West Tampa residents being priced out of changing neighborhood

- There's a transformation happening in West Tampa. New construction, like the up-and-coming Julian B. Lane Park and the Heights Public Market, is leading more people to look for homes in one of the oldest neighborhoods in the city -- but with more demand comes higher costs.

"Just like every metropolitan, people want to live in the urban core in the city, where there's parks, restaurants, shopping and easy walkability, and that's kind of transcended to the north of downtown," said realtor David Moyer with Smith and Associates Real Estate.

Moyer said many of the residents searching for properties in west Tampa are millennials or families who may have been renting and are now in search of a single-family home to buy.

The new buyers often want new construction instead of the older homes built in the 1920s that sit on nearly every block.

Many long-time residents are selling their homes to developers, only to see their properties sold for more than triple the price once a more modern home is built.

"Lots are selling anywhere between $50,000 and $150,000, and the new-construction homes, anywhere from $350,000 to $500,000," explained Moyer.

West Tampa resident Johnnie Campbell said after 24 years of living in the same home, she and her husband are there to stay, despite newer homes going up to the left and right of their house.

"When you own your own place, you try to hold onto what you have," said Campbell.

Since moving into her home in 1994, she said she has watch her neighborhood change for the better over the years.

"This use to be the dumping ground for old mattresses and old sofas, driving cars...[people] stealing cars and running and jumping out of the cars, letting the cars roll into the tree. We've seen it all," said Campbell.

A 314-unit apartment complex called The Pearl is now going up steps away from her front porch. It towers over her home.

Urban renewal, as seen in west Tampa, can lead to gentrification, the process of buying and renovating homes in urban neighborhoods to raise the property values, but often displacing low-income families.

Charles Marshall, a former west Tampa resident, said he and his family moved once a developer offered to buy his mother's home near MacFarlane Park in 2002.

"They had gave her a lump sum of money and then we moved into Valrico," said Marshall. "I was too young to really know, but of course, you're going to be happy getting that type of money."

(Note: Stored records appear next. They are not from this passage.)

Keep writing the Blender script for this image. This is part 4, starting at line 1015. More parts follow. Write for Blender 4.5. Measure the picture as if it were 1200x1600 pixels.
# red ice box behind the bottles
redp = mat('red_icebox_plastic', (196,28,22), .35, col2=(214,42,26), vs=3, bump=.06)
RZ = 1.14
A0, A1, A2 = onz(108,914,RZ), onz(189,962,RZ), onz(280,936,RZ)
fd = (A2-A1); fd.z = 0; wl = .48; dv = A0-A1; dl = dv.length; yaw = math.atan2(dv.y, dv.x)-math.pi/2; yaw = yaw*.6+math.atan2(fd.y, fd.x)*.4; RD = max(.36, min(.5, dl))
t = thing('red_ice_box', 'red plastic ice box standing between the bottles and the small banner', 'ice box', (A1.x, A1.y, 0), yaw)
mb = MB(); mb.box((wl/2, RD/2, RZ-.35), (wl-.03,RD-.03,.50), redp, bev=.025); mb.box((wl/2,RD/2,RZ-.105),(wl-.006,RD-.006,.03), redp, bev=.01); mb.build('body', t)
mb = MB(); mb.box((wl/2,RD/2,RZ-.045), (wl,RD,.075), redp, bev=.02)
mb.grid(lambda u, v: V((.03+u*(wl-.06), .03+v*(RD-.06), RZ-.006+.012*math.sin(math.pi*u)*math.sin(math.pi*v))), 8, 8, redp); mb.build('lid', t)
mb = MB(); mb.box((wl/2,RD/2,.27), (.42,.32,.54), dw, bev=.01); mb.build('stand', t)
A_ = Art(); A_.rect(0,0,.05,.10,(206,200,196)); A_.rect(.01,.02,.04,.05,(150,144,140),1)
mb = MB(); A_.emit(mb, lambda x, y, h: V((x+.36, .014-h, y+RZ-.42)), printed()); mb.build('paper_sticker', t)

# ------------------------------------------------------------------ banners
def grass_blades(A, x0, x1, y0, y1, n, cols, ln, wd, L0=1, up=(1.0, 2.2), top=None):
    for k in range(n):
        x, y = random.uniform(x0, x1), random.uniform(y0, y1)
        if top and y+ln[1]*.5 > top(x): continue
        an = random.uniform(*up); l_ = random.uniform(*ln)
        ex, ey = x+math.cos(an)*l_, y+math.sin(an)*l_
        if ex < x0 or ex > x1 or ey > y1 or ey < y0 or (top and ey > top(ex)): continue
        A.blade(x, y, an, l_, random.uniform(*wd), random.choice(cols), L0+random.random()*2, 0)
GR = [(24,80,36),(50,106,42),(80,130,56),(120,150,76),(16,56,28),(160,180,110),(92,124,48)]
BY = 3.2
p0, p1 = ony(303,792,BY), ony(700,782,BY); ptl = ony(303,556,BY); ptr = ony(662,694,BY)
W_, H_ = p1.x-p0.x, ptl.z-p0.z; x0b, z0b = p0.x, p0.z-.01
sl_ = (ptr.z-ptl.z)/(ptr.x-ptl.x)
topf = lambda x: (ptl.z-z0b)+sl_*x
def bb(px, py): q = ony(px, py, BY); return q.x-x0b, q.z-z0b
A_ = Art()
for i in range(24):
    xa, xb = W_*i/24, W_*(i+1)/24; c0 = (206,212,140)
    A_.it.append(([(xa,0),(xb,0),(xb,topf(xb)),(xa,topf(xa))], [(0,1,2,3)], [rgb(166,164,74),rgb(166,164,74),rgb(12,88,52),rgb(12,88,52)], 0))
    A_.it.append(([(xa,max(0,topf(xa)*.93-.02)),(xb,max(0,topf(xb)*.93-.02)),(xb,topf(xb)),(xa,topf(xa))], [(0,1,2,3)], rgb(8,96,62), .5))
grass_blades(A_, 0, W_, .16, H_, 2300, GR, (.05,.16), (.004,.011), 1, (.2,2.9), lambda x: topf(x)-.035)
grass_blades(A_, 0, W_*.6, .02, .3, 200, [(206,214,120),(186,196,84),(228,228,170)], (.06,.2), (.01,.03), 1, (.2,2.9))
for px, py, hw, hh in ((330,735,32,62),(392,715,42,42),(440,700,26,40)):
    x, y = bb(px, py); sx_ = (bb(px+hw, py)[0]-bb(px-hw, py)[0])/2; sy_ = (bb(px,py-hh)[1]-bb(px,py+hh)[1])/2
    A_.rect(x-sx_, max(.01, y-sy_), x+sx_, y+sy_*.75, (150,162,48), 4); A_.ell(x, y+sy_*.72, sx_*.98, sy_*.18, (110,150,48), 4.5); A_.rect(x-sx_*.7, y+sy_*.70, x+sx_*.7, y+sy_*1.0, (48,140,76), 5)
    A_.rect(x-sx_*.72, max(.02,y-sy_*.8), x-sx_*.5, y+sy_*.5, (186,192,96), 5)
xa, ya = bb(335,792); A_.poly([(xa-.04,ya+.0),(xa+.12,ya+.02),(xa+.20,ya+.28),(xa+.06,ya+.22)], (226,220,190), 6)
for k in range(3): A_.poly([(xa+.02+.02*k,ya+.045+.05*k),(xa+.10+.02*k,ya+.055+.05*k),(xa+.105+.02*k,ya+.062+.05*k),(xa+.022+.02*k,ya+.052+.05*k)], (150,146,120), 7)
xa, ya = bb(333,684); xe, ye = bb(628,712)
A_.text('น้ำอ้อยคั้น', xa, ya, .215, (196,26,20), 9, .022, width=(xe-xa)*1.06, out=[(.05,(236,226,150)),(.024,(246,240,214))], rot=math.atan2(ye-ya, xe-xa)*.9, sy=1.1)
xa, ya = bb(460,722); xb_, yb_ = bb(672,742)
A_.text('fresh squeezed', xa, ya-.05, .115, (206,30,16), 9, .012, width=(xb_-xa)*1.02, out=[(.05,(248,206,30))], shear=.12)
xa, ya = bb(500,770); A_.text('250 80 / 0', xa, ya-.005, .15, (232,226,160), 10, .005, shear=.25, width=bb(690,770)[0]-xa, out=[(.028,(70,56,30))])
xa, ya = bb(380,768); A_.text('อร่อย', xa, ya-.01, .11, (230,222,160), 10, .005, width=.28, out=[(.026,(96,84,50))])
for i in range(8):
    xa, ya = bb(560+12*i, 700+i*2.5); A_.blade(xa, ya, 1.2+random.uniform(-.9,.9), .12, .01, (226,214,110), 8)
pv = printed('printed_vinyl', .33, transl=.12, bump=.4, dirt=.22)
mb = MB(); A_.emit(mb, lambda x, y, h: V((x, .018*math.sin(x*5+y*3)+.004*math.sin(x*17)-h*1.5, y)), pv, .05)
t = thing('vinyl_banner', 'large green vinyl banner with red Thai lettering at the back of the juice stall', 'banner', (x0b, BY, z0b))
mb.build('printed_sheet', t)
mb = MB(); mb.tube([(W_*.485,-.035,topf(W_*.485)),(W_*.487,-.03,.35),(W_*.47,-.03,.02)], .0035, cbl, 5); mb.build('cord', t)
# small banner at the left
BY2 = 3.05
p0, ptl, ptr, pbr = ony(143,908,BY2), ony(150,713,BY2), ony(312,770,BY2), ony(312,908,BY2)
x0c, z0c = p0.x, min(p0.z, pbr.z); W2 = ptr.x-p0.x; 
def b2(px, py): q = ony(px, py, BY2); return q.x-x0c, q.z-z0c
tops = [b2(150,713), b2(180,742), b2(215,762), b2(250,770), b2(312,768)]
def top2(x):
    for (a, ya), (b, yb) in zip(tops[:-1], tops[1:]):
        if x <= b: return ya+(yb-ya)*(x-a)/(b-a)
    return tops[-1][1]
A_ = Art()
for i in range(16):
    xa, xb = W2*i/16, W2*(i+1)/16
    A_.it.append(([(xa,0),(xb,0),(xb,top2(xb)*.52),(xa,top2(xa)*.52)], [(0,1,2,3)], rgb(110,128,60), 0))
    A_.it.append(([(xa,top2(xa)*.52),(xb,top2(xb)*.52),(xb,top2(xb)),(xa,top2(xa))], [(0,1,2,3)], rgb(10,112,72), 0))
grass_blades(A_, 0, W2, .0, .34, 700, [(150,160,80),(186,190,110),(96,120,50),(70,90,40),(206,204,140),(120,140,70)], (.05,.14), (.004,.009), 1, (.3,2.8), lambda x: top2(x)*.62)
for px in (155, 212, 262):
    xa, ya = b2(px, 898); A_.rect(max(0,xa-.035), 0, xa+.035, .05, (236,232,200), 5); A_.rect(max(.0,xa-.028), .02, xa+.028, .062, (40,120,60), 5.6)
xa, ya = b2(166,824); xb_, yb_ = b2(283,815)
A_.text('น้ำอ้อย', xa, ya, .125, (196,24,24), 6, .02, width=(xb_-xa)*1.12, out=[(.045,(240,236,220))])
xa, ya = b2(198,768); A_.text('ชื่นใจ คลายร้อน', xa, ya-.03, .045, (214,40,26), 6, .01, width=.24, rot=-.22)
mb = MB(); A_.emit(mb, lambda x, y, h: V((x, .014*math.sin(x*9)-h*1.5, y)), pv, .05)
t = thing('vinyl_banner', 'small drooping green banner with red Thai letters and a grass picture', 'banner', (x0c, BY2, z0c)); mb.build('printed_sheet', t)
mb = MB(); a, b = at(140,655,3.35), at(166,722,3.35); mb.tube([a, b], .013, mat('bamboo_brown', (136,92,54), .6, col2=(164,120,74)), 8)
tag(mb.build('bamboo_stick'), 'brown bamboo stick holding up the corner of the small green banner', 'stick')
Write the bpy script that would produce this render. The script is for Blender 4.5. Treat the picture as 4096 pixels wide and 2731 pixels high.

Marshall now comes back to his old neighborhood park to play with his 3-year-old son. He said with so many new homes, his neighborhood is hardly recognizable.

"I really wish we could have still lived over here if it looked this beautiful," said Marshall.

West Tampa used to be known for having a predominantly black and Hispanic population, but some of the older residents  are now being priced out of the neighborhoods. With few affordable options in the city, they are moving into other areas of Hillsborough and even Pasco County.

"Probably a little bit further away from the downtown, as values kind of go towards Riverview, Brandon and Apollo Beach to the south, and to the north, up to Wesley Chapel," said Moyer.

City leaders are working to maintain an economic balance by keeping some low income housing available in west Tampa..

North Boulevard Homes, a low-incoming housing development, was demolished over a year ago, but a new development called West River will go up in its place, offering a number of low-income units.